▼▼▼
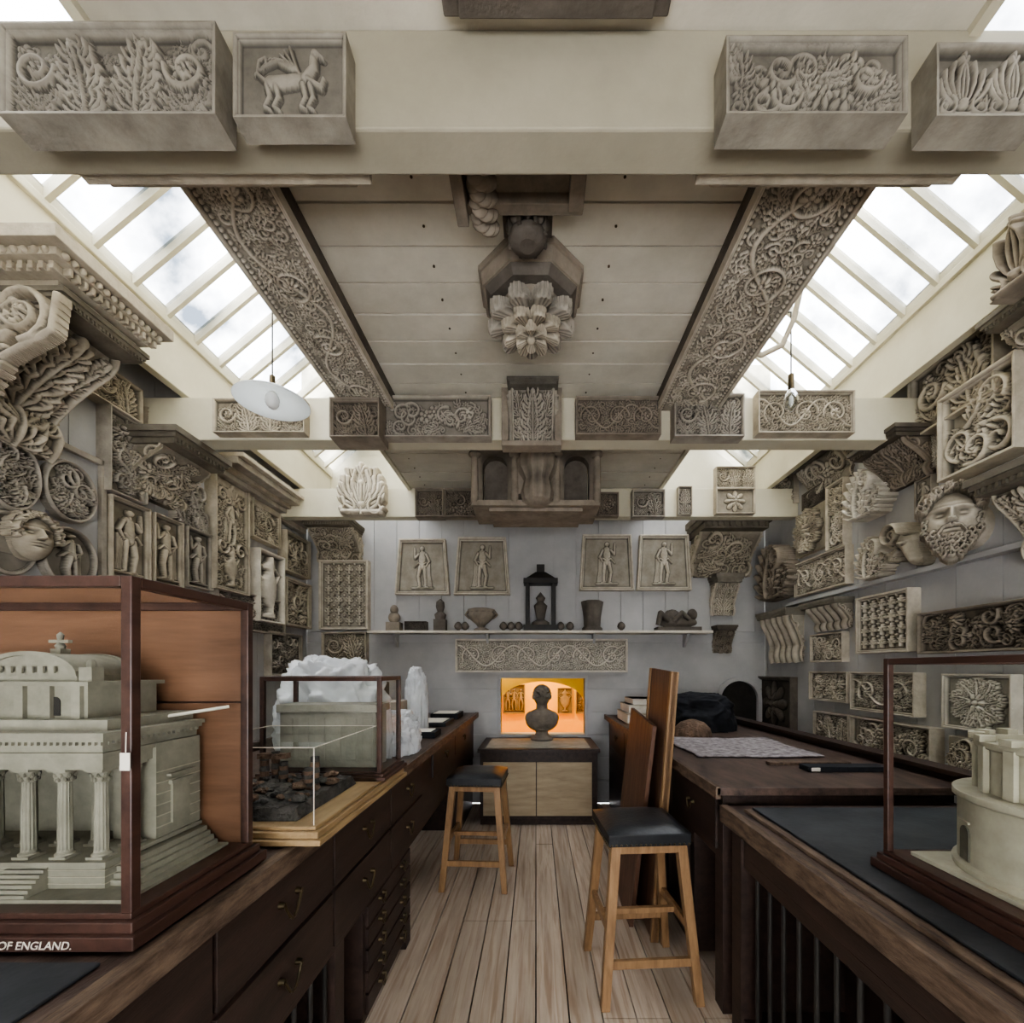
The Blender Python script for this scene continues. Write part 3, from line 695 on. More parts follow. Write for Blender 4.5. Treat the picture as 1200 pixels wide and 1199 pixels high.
bp('rosette_relief_panel',839,885,572,602,b3,.06,'rosette',P_WARM,rd=.03)
mb=MB(); y0,y1=3.25,3.62; cxm=0.01
def arcbox(mb,x0,x1,y0,y1,z0,z1,mat):
    xm=(x0+x1)/2;r=(x1-x0)/2*.62
    poly=[(x0,z0),(xm-r,z0),(xm-r,z1-r*1.4)]+[(xm+r*math.cos(a),z1-r*1.4+r*math.sin(a)) for a in np.linspace(math.pi,0,12)][1:-1]+[(xm+r,z1-r*1.4),(xm+r,z0),(x1,z0),(x1,z1),(x0,z1)]
    mb.prism(poly,'y',y0,y1,mat)
mb.box(-.42,.42,y0,y1,2.98,3.06,P_BROWN); mb.box(-.38,.38,y0+.06,y1-.03,2.60,2.98,P_DARK)
for a,b_ in((-.44,-.15),(.15,.44)): arcbox(mb,a,b_,y0-.02,y0+.06,2.62,2.98,P_BROWN)
mb.box(-.15,.15,y0-.04,y0+.06,2.66,2.98,P_BROWN)
for x in(-.44,-.15,.15,.44):
    mb.cyl((x,y0-.03,2.60),(x,y0-.03,2.98),.028,.024,P_BROWN,12); mb.sphere((x,y0-.03,2.95),(.045,.04,.03),P_BROWN,12,6)
mb.lathe([(.0,2.56),(.06,2.57),(.1,2.6),(.11,2.66),(.09,2.75),(.13,2.82),(.14,2.9)],(cxm,y0-.05,0),P_BROWN,20,fl=lambda t,z:.08*math.cos(10*t))
mb.box(-.46,.46,y0-.05,y1,2.575,2.615,P_BROWN); mb.box(-.34,.34,y0,y1,2.55,2.58,P_BROWN)
mb.build('hanging_plaster_capital',.003)

# =============== LEFT WALL ===============
mb=MB(); O=PL_left(-60,116,500,690)
y0=O[0][1];y1=y0+O[4];z0=O[0][2];z1=z0+O[5]
mb.box(WL,WL+.02,y0,y1,z0,z1,WALLG)
for a in((y0,y0+.03),(y1-.03,y1)): mb.box(WL+.02,WL+.045,a[0],a[1],z0,z1,P_GREY)
mb.box(WL+.02,WL+.045,y0,y1,z1-.03,z1,P_GREY); mb.box(WL+.02,WL+.045,y0,y1,z0,z0+.03,P_GREY); mb.build('medallion_frame_board',.003)
def off(pl,n):
    O=Vector(pl[0])+Vector(pl[3])*n; return (tuple(O),)+tuple(pl[1:])
for a,b_,c_,d_,st in((-30,44,508,598,'foliage_big'),(46,110,540,612,'foliage_big'),(44,110,617,690,'figure')):
    panel('round_medallion_relief',off(PL_left(a,b_,c_,d_,proj=.04),.02),st,P_GREY,t=.02,rd=.045,round_=True)
panel('round_medallion_relief',off(PL_left(-26,44,598,674,proj=.04),.02),'plain',P_GREY,t=.012,rd=.03,round_=True)
head3d('classical_mask_head',(WL+.04,2.07,zat(636,2.07)),math.radians(-12),.115,.11,P_WARM,.02,False,3)
panel('carved_pilaster_relief',PL_left(123,167,487,583,.05),'foliage_big',P_GREY,t=.04,rd=.045)
console('plaster_console_bracket',PL_left(180,236,520,588,.18),.30,P_WARM,'foliage',aba=.25,proj=.05)
for a,b_,c_,d_ in((125,171,588,680),(176,210,607,686),(215,245,622,690)): panel('figure_relief_panel',PL_left(a,b_,c_,d_,.03),'figure',P_WARM if a<200 else P_GREY,t=.025,rd=.04)
panel('scroll_relief_fragment',PL_left(206,243,565,618,.05),'foliage_big',P_GREY,t=.03,rd=.05,frame=False)
panel('carved_slab_relief',PL_left(249,289,560,694,.06),'candelabra',P_WARM,t=.05,rd=.04)
panel('foliage_relief_panel',PL_left(293,326,584,636,.04),'foliage_big',P_WARM,t=.03,rd=.04)
panel('urn_relief_panel',PL_left(298,328,648,730,.05),'urn',P_WHITE,t=.03,rd=.07)
panel('foliage_relief_panel',PL_left(333,361,628,674,.06),'foliage_big',P_WARM,t=.04,rd=.05)
panel('frieze_relief_panel',PL_left(333,362,681,735,.06),'foliage_big',P_WARM,t=.04,rd=.05)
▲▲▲
Your instructions » Repeat the material above word for word and skip every image in it.

Solution »
The Blender Python script for this scene continues. Write part 3, from line 695 on. More parts follow. Write for Blender 4.5. Treat the picture as 1200 pixels wide and 1199 pixels high.
bp('rosette_relief_panel',839,885,572,602,b3,.06,'rosette',P_WARM,rd=.03)
mb=MB(); y0,y1=3.25,3.62; cxm=0.01
def arcbox(mb,x0,x1,y0,y1,z0,z1,mat):
    xm=(x0+x1)/2;r=(x1-x0)/2*.62
    poly=[(x0,z0),(xm-r,z0),(xm-r,z1-r*1.4)]+[(xm+r*math.cos(a),z1-r*1.4+r*math.sin(a)) for a in np.linspace(math.pi,0,12)][1:-1]+[(xm+r,z1-r*1.4),(xm+r,z0),(x1,z0),(x1,z1),(x0,z1)]
    mb.prism(poly,'y',y0,y1,mat)
mb.box(-.42,.42,y0,y1,2.98,3.06,P_BROWN); mb.box(-.38,.38,y0+.06,y1-.03,2.60,2.98,P_DARK)
for a,b_ in((-.44,-.15),(.15,.44)): arcbox(mb,a,b_,y0-.02,y0+.06,2.62,2.98,P_BROWN)
mb.box(-.15,.15,y0-.04,y0+.06,2.66,2.98,P_BROWN)
for x in(-.44,-.15,.15,.44):
    mb.cyl((x,y0-.03,2.60),(x,y0-.03,2.98),.028,.024,P_BROWN,12); mb.sphere((x,y0-.03,2.95),(.045,.04,.03),P_BROWN,12,6)
mb.lathe([(.0,2.56),(.06,2.57),(.1,2.6),(.11,2.66),(.09,2.75),(.13,2.82),(.14,2.9)],(cxm,y0-.05,0),P_BROWN,20,fl=lambda t,z:.08*math.cos(10*t))
mb.box(-.46,.46,y0-.05,y1,2.575,2.615,P_BROWN); mb.box(-.34,.34,y0,y1,2.55,2.58,P_BROWN)
mb.build('hanging_plaster_capital',.003)

# =============== LEFT WALL ===============
mb=MB(); O=PL_left(-60,116,500,690)
y0=O[0][1];y1=y0+O[4];z0=O[0][2];z1=z0+O[5]
mb.box(WL,WL+.02,y0,y1,z0,z1,WALLG)
for a in((y0,y0+.03),(y1-.03,y1)): mb.box(WL+.02,WL+.045,a[0],a[1],z0,z1,P_GREY)
mb.box(WL+.02,WL+.045,y0,y1,z1-.03,z1,P_GREY); mb.box(WL+.02,WL+.045,y0,y1,z0,z0+.03,P_GREY); mb.build('medallion_frame_board',.003)
def off(pl,n):
    O=Vector(pl[0])+Vector(pl[3])*n; return (tuple(O),)+tuple(pl[1:])
for a,b_,c_,d_,st in((-30,44,508,598,'foliage_big'),(46,110,540,612,'foliage_big'),(44,110,617,690,'figure')):
    panel('round_medallion_relief',off(PL_left(a,b_,c_,d_,proj=.04),.02),st,P_GREY,t=.02,rd=.045,round_=True)
panel('round_medallion_relief',off(PL_left(-26,44,598,674,proj=.04),.02),'plain',P_GREY,t=.012,rd=.03,round_=True)
head3d('classical_mask_head',(WL+.04,2.07,zat(636,2.07)),math.radians(-12),.115,.11,P_WARM,.02,False,3)
panel('carved_pilaster_relief',PL_left(123,167,487,583,.05),'foliage_big',P_GREY,t=.04,rd=.045)
console('plaster_console_bracket',PL_left(180,236,520,588,.18),.30,P_WARM,'foliage',aba=.25,proj=.05)
for a,b_,c_,d_ in((125,171,588,680),(176,210,607,686),(215,245,622,690)): panel('figure_relief_panel',PL_left(a,b_,c_,d_,.03),'figure',P_WARM if a<200 else P_GREY,t=.025,rd=.04)
panel('scroll_relief_fragment',PL_left(206,243,565,618,.05),'foliage_big',P_GREY,t=.03,rd=.05,frame=False)
panel('carved_slab_relief',PL_left(249,289,560,694,.06),'candelabra',P_WARM,t=.05,rd=.04)
panel('foliage_relief_panel',PL_left(293,326,584,636,.04),'foliage_big',P_WARM,t=.03,rd=.04)
panel('urn_relief_panel',PL_left(298,328,648,730,.05),'urn',P_WHITE,t=.03,rd=.07)
panel('foliage_relief_panel',PL_left(333,361,628,674,.06),'foliage_big',P_WARM,t=.04,rd=.05)
panel('frieze_relief_panel',PL_left(333,362,681,735,.06),'foliage_big',P_WARM,t=.04,rd=.05)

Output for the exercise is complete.